Cordelia ,'The Cautionary Tale of Numero Cinco'
Literary Buffistas 3: Don't Parse the Blurb, Dear.
There's more to life than watching Buffy the Vampire Slayer! No. Really, there is! Honestly! Here's a place for Buffistas to come and discuss what it is they're reading, their favorite authors and poets. "Geez. Crack a book sometime."
I think we may have read part of it in high school, but I don't think I've read it all.
This all started with having to admit I hadn't read Don Quixote.
I have only read parts of it, which is something I have to say about a lot of classics thanks to a couple classes from high school and college that only required us to read parts of certain classics.
I read parts of Don Quixote for a Spanish class, but I'm so bad with foreign languages I really couldn't appreciate it as literature.
Considering I only took the two standard Freshman English classes in college, one of which was "Poetry/Drama" (that chose not to do drama), and the other was "Short Story/Novel" (that chose not to do novels), it's a wonder I've read anything.
I was supposed to have read Don Quixote for a grad class. I read enough to write a beautiful and cogent paper on it. But it was PAINFUL to get through. It was the equivalent of watch from the hall for me because the "comedy" portions were all cruel and tragic to Don Quixote himself.
I did like the bit about him going mad from too many romances, though. This is the result of reading too much Sir Gawain!
Yeah, I read only bits of Don Quixote for a college class, and skimmed the rest. I wrote a decent paper on it, too, that was about 99% pure bullshitting.
I wrote a decent paper on it, too, that was about 99% pure bullshitting.
I did the same thing with Finnegan's Wake.
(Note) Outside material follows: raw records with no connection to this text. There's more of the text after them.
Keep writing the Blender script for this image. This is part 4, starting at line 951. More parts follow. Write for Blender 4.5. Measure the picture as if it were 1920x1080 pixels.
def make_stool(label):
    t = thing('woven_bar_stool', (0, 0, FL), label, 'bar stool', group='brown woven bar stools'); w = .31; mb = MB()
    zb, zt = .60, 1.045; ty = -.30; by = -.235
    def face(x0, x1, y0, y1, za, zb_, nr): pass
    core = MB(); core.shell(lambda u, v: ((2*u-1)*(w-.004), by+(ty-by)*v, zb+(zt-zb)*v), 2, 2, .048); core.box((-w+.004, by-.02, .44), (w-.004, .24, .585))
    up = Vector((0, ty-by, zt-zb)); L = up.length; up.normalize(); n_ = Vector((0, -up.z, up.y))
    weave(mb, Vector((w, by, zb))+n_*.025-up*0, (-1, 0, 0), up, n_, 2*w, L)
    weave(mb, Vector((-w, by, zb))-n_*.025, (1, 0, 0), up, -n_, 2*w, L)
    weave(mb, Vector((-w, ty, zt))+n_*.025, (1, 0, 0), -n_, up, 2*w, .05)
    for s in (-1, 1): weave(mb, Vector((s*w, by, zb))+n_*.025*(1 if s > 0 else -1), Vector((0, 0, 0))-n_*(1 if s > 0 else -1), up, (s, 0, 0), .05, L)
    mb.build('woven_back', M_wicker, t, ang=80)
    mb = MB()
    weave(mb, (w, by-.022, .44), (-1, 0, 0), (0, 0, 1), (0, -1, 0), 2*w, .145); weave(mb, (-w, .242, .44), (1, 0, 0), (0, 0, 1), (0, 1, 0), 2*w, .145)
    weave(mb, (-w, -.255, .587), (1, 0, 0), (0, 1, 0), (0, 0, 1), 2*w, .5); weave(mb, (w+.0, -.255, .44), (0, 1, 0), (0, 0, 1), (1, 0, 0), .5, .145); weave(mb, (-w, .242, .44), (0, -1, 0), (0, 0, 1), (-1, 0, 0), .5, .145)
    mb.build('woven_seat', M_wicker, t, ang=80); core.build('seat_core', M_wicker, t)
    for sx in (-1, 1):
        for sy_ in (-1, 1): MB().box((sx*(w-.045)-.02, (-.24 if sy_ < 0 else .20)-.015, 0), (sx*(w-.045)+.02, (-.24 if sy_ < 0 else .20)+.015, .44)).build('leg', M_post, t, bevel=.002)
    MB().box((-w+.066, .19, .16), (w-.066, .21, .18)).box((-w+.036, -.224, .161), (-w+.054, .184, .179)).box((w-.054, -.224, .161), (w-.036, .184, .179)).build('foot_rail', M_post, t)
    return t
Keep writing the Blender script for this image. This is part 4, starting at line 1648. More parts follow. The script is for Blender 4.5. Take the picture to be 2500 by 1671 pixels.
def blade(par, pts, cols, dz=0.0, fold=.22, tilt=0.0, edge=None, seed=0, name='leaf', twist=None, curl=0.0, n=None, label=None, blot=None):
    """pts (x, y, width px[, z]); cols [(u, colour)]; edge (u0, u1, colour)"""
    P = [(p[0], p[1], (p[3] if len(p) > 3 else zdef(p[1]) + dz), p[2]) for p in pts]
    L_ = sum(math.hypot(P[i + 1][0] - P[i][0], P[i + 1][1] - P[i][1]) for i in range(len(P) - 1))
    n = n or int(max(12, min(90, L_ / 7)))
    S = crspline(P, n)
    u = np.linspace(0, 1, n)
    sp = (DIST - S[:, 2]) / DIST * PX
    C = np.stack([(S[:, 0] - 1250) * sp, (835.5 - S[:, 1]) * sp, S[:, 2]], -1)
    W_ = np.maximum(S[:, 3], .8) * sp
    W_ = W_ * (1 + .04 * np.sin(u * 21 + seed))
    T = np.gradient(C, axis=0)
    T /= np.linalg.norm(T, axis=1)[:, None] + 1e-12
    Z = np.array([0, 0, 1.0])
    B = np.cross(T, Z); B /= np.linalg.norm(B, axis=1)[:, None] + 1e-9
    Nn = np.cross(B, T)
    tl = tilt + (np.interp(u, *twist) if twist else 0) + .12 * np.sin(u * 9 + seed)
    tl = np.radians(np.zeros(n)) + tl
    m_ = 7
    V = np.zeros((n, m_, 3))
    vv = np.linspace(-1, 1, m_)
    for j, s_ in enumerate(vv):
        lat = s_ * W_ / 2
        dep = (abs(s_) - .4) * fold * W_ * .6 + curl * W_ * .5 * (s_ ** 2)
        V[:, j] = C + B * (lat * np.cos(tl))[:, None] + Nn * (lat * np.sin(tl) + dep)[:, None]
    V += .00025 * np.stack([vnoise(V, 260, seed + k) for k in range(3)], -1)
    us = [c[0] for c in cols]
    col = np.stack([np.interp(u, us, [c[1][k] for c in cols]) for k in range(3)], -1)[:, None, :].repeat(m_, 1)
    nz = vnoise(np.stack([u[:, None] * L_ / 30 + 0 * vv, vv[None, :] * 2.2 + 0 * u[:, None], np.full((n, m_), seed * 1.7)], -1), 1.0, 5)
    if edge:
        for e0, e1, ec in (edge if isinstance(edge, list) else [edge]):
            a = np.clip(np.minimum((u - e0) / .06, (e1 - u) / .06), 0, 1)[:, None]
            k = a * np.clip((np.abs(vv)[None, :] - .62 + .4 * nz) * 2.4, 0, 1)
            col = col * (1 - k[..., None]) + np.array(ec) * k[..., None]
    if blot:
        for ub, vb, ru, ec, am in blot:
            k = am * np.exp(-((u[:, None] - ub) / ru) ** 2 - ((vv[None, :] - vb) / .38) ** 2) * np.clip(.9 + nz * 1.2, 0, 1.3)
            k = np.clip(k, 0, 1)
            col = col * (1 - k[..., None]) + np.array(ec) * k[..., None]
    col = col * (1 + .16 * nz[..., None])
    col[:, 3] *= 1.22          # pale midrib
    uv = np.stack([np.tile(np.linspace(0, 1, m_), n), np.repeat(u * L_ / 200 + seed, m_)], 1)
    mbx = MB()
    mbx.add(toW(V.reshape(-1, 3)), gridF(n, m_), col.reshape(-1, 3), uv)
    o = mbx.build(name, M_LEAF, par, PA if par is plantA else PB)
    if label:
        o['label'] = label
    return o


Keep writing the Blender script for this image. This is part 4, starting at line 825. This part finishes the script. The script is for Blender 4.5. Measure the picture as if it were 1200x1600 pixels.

Bullshitting is an important life skill.
I had the sheer luck to have been asked about two formative events in Philip Pirrip's life, so despite having read only the first nine or so chapters of Great Expectations I was able to write an essay which contributed to me getting an A on the English Lit O' Level. But the panic I had going into that exam knowing how crappily I was prepared has been the fodder of just about every academic anxiety dream I've had since then.